Stored entries

########################################

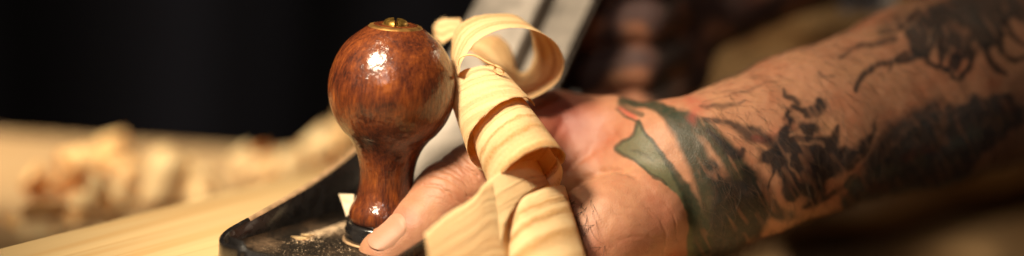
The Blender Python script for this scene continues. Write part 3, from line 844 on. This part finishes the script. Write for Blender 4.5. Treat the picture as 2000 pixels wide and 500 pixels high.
# ------------------------------------------------------------------ shavings
def ribbon_geo(E0, E1, ragged=(.0, .0), nu=18, u0=0.0, v0=0.0, seed=0):
    n = len(E0); mid = (E0 + E1) / 2
    s = np.concatenate([[0], np.cumsum(np.linalg.norm(np.diff(mid, axis=0), axis=1))])
    r0 = smoothnoise1(n, 3, ragged[0], seed) + smoothnoise1(n, 1.2, ragged[0] * .5, seed + 7); r1 = smoothnoise1(n, 3, ragged[1], seed + 1) + smoothnoise1(n, 1.2, ragged[1] * .5, seed + 8)
    wv = E1 - E0; wl = np.linalg.norm(wv, axis=1, keepdims=True); wn = wv / np.maximum(wl, 1e-6)
    E0 = E0 + wn * r0[:, None]; E1 = E1 + wn * r1[:, None]
    v, uv = [], []
    for j in range(nu):
        t = j / (nu - 1); v.append(E0 * (1 - t) + E1 * t); uv.append(np.stack([u0 + t * wl[:, 0], v0 + s], 1))
    v = np.stack(v, 1).reshape(-1, 3); uv = np.stack(uv, 1).reshape(-1, 2)
    f = [(i * nu + j, i * nu + j + 1, (i + 1) * nu + j + 1, (i + 1) * nu + j) for i in range(n - 1) for j in range(nu - 1)]
    return v, f, uv
def join_geo(gs):
    V_, F_, U_ = [], [], []; o = 0
    for v, f, u in gs:
        V_.append(v); U_.append(u); F_ += [tuple(a + o for a in q_) for q_ in f]; o += len(v)
    return np.vstack(V_), F_, np.vstack(U_)
def shaving_obj(name, gs, mat=SHAV, parent=None, th=.10, cam_space=True):
    v, f, uv = join_geo(gs)
    o = mesh_obj(name, world(v) if cam_space else v * MM, f, mat, parent, uvs=uv)
    m = o.modifiers.new('solid', 'SOLIDIFY'); m.thickness = th * MM; m.offset = 0
    return o
def keyed(keys, n=10, dz=0, **kw):
    E0 = catmull([c_(k[0][0], k[0][1], k[0][2] + dz) for k in keys], n); E1 = catmull([c_(k[1][0], k[1][1], k[1][2] + dz) for k in keys], n)
    return ribbon_geo(E0, E1, **kw)

# big open loop at the top
R1 = [((897, 143, -14), (884, 158, 0)), ((903, 118, -14), (881, 104, 1)), ((930, 82, -13), (890, 58, 3)), ((966, 61, -12), (922, 34, 4)), ((1005, 54, -11), (968, 27, 5)),
      ((1045, 60, -8), (1008, 30, 8)), ((1080, 79, -3), (1032, 52, 13)), ((1098, 105, 2), (1041, 84, 19)), ((1101, 131, 6), (1042, 110, 23)), ((1091, 157, 8), (1036, 129, 25)),
      ((1065, 179, 8), (1027, 140, 27)), ((1035, 193, 7), (1015, 141, 28)), ((1008, 196, 8), (1007, 128, 29)), ((985, 186, 10), (1002, 106, 30)), ((966, 158, 13), (991, 84, 31)),
      ((949, 130, 15), (968, 69, 31)), ((930, 108, 16), (941, 73, 30)), ((914, 98, 18), (918, 86, 28))]
TAB = [((905, 78, 16), (900, 36, 24)), ((884, 74, 18), (882, 37, 24)), ((866, 84, 20), (862, 38, 25)), ((855, 78, 22), (849, 48, 26)), ((848, 72, 26), (846, 60, 29))]
LOOPG = [keyed(R1, 14, ragged=(.12, .12), seed=3), keyed(TAB, 6, ragged=(.05, .05), u0=30, seed=5)]
loop = shaving_obj('wood_shaving', LOOPG)
tag(loop, 'large open loop of pale pine shaving at the top, beside the knob', 'wood shaving')

# tight coil running down towards the camera
def helix(turns, keys, n_per=88, **kw):
    """keys: (turn, centre px, py, d, radius top mm, radius bottom mm, half width mm); axis fixed"""
    K = np.array([[k[0], *c_(k[1], k[2], k[3] - 11), k[4], k[5], k[6]] for k in keys], float)
    T = np.linspace(turns[0], turns[1], int((turns[1] - turns[0]) * n_per) + 1)
    val = np.stack([np.interp(T, K[:, 0], K[:, j]) for j in range(1, 7)], 1)
    for _ in range(96): val[1:-1] = (val[:-2] + 2 * val[1:-1] + val[2:]) / 4
    a = AX / np.linalg.norm(AX)
    e1 = np.cross(a, (0, 0, 1.)); e1 /= np.linalg.norm(e1)
    if e1[0] < 0: e1 = -e1
    e2 = np.cross(a, e1)
    if e2[2] > 0: e2 = -e2                     # e2 towards the camera
    th = 2 * np.pi * T
    rad = np.cos(th)[:, None] * e1 + np.sin(th)[:, None] * e2     # turn k: right side; k+.25 front; k+.5 left
    return ribbon_geo(val[:, :3] + rad * val[:, 3:4] - a * val[:, 5:6], val[:, :3] + rad * val[:, 4:5] + a * val[:, 5:6], **kw)
AX = np.array([.38, .70, -.60])
coil = helix((.02, 2.02), [(.0, 960, 223, 1, 10, 13, 6.6), (.25, 985, 204, 1.5, 10.5, 13.6, 9.5), (.5, 954, 195, 4, 10.8, 14.6, 15), (.75, 980, 252, -3, 11, 13.6, 12.0), (1.0, 1001, 291, -9.0, 10.2, 13.0, 13.2),
              (1.25, 1027, 286, -10, 10.0, 13.2, 12.2), (1.5, 1003, 299, -10.0, 10.3, 13.0, 12), (1.75, 1016, 320, -13, 11.2, 12.4, 9), (2.02, 1013, 326, -13.5, 11.2, 11.8, 5.5)],
             ragged=(.12, .16), seed=11)
c3 = [((1036, 336, 10), (1060, 378, 4)), ((1050, 316, -4), (1073, 361, -10)), ((1030, 312, -17), (1044, 371, -22)), ((1000, 322, -23), (1012, 393, -28)), ((962, 345, -27), (985, 445, -35)), ((940, 366, -28), (975, 520, -42))]
c4 = [((1090, 392, 8), (1128, 530, -20)), ((1104, 366, -8), (1149, 515, -34)), ((1078, 364, -19), (1130, 530, -46)), ((1040, 377, -26), (1085, 548, -53)), ((1010, 394, -29), (1040, 568, -55)), ((990, 420, -27), (1000, 585, -50)), ((984, 442, -20), (985, 590, -42))]
c5 = [((985, 372, -27), (1004, 570, -44)), ((968, 356, -30), (990, 572, -49)), ((945, 362, -34), (955, 575, -55)), ((926, 384, -38), (925, 578, -60)), ((884, 412, -44), (895, 575, -66)), ((848, 438, -50), (866, 565, -71)), ((829, 456, -54), (846, 552, -74))]
COILG = [keyed(c3, 8, dz=-10, ragged=(.1, .14), u0=40, seed=14), keyed(c4, 8, dz=-8, ragged=(.14, .1), u0=3.5, v0=120, seed=17), keyed(c5, 8, dz=-7, ragged=(.18, .1), u0=90, seed=21)]
coil_o = shaving_obj('wood_shaving', [coil] + COILG, SHAV_C)
tag(coil_o, 'long tightly coiled pale pine shaving running down in front of the hand', 'wood shaving')

def fringe(geos, parent, count, seed):
    g_ = random.Random(seed); st = []
    for v, f, uv in geos:
        nu = 18; n = len(v) // nu; G = v.reshape(n, nu, 3)
        for _ in range(count):
            i = g_.randrange(2, n - 2); e = g_.choice((0, nu - 1)); p = G[i, e]; out = G[i, e] - G[i, e + (1 if e == 0 else -1)]
            out /= np.linalg.norm(out) + 1e-9; al = G[i + 1, e] - G[i - 1, e]; al /= np.linalg.norm(al) + 1e-9; al = al * g_.choice((-1, 1))
            L = g_.uniform(.5, 1.7); st.append([p - out * .1 + (al * t * L * 1.2 + out * L * (.25 + .3 * g_.random()) * t * t) for t in (0, .3, .6, 1)])
    return hair_mesh('torn_fibres', st, .07, SHAV_PLAIN, parent)
SHAV_PLAIN = simple('pale_fibre', (.86, .68, .38), .6)
fringe([coil] + COILG, coil_o, 45, 8); fringe(LOOPG, loop, 40, 9)

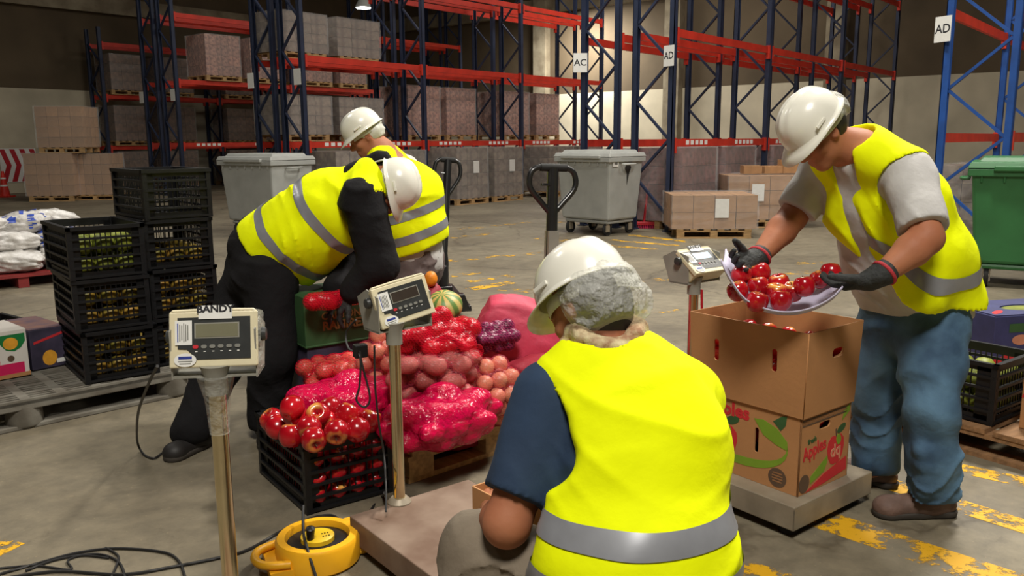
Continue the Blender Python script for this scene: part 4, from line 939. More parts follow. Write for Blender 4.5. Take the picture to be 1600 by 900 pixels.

########################################

● **WORK REQUIRED**: Without any pictures, reproduce the lines from the first one in the material through the line that has "return ribbon_geo(E0, E1, **kw)", exactly as they appear.

● **RESULT FOR THIS TASK**:
The Blender Python script for this scene continues. Write part 3, from line 844 on. This part finishes the script. Write for Blender 4.5. Treat the picture as 2000 pixels wide and 500 pixels high.
# ------------------------------------------------------------------ shavings
def ribbon_geo(E0, E1, ragged=(.0, .0), nu=18, u0=0.0, v0=0.0, seed=0):
    n = len(E0); mid = (E0 + E1) / 2
    s = np.concatenate([[0], np.cumsum(np.linalg.norm(np.diff(mid, axis=0), axis=1))])
    r0 = smoothnoise1(n, 3, ragged[0], seed) + smoothnoise1(n, 1.2, ragged[0] * .5, seed + 7); r1 = smoothnoise1(n, 3, ragged[1], seed + 1) + smoothnoise1(n, 1.2, ragged[1] * .5, seed + 8)
    wv = E1 - E0; wl = np.linalg.norm(wv, axis=1, keepdims=True); wn = wv / np.maximum(wl, 1e-6)
    E0 = E0 + wn * r0[:, None]; E1 = E1 + wn * r1[:, None]
    v, uv = [], []
    for j in range(nu):
        t = j / (nu - 1); v.append(E0 * (1 - t) + E1 * t); uv.append(np.stack([u0 + t * wl[:, 0], v0 + s], 1))
    v = np.stack(v, 1).reshape(-1, 3); uv = np.stack(uv, 1).reshape(-1, 2)
    f = [(i * nu + j, i * nu + j + 1, (i + 1) * nu + j + 1, (i + 1) * nu + j) for i in range(n - 1) for j in range(nu - 1)]
    return v, f, uv
def join_geo(gs):
    V_, F_, U_ = [], [], []; o = 0
    for v, f, u in gs:
        V_.append(v); U_.append(u); F_ += [tuple(a + o for a in q_) for q_ in f]; o += len(v)
    return np.vstack(V_), F_, np.vstack(U_)
def shaving_obj(name, gs, mat=SHAV, parent=None, th=.10, cam_space=True):
    v, f, uv = join_geo(gs)
    o = mesh_obj(name, world(v) if cam_space else v * MM, f, mat, parent, uvs=uv)
    m = o.modifiers.new('solid', 'SOLIDIFY'); m.thickness = th * MM; m.offset = 0
    return o
def keyed(keys, n=10, dz=0, **kw):
    E0 = catmull([c_(k[0][0], k[0][1], k[0][2] + dz) for k in keys], n); E1 = catmull([c_(k[1][0], k[1][1], k[1][2] + dz) for k in keys], n)
    return ribbon_geo(E0, E1, **kw)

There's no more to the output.